• _Material provided_
▼
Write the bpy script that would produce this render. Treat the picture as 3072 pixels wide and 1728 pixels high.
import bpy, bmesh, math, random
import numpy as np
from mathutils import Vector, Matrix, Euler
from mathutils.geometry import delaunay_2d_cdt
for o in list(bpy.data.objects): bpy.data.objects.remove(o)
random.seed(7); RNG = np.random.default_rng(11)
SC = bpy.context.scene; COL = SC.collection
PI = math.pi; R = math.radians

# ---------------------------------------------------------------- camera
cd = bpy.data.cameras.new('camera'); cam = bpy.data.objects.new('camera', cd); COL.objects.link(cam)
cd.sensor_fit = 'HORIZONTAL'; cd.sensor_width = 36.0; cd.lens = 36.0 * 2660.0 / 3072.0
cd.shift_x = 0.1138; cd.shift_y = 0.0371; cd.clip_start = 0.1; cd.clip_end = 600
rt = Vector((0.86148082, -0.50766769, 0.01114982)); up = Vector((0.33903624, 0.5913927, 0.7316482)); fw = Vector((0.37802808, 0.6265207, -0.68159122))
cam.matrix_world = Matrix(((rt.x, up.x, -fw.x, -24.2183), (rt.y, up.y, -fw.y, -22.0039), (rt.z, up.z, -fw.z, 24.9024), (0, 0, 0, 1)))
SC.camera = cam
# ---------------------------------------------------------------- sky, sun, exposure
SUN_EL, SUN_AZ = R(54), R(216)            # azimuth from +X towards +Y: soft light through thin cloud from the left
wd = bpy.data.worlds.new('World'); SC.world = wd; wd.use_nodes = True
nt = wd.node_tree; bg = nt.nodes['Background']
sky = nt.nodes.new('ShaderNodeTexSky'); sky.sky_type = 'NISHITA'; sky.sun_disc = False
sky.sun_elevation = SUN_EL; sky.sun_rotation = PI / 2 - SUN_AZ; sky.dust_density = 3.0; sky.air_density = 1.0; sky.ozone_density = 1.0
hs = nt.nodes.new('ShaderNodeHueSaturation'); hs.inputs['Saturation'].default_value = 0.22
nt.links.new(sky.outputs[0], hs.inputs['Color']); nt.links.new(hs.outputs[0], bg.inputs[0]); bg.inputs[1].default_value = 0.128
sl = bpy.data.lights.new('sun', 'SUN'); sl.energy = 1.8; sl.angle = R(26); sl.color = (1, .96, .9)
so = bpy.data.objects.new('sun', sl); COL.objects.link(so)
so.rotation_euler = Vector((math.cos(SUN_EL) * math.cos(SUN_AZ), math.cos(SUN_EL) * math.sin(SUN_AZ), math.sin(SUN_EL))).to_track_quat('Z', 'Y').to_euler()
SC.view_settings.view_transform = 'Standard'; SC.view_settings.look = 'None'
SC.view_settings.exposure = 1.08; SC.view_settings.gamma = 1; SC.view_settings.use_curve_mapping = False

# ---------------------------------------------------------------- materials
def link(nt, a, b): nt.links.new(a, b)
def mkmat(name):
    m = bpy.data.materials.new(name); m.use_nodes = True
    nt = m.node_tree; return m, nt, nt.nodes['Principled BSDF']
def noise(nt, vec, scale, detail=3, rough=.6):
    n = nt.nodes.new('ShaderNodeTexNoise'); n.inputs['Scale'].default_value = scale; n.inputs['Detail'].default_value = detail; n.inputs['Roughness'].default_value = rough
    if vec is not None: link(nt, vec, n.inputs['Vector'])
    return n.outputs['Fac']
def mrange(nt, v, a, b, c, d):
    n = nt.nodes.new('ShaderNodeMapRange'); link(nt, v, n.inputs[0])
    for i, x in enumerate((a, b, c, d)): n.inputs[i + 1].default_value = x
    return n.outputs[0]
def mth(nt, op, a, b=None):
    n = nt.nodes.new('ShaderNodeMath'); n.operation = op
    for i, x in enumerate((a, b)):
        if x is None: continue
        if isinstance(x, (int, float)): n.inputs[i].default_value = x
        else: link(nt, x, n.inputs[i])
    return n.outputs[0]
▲
• _Required work_
Print only the lines from the top of the data above down to the line holding "PI = math.pi; R = math.radians", inclusive.

• _Response to the task_
Write the bpy script that would produce this render. Treat the picture as 3072 pixels wide and 1728 pixels high.
import bpy, bmesh, math, random
import numpy as np
from mathutils import Vector, Matrix, Euler
from mathutils.geometry import delaunay_2d_cdt
for o in list(bpy.data.objects): bpy.data.objects.remove(o)
random.seed(7); RNG = np.random.default_rng(11)
SC = bpy.context.scene; COL = SC.collection
PI = math.pi; R = math.radians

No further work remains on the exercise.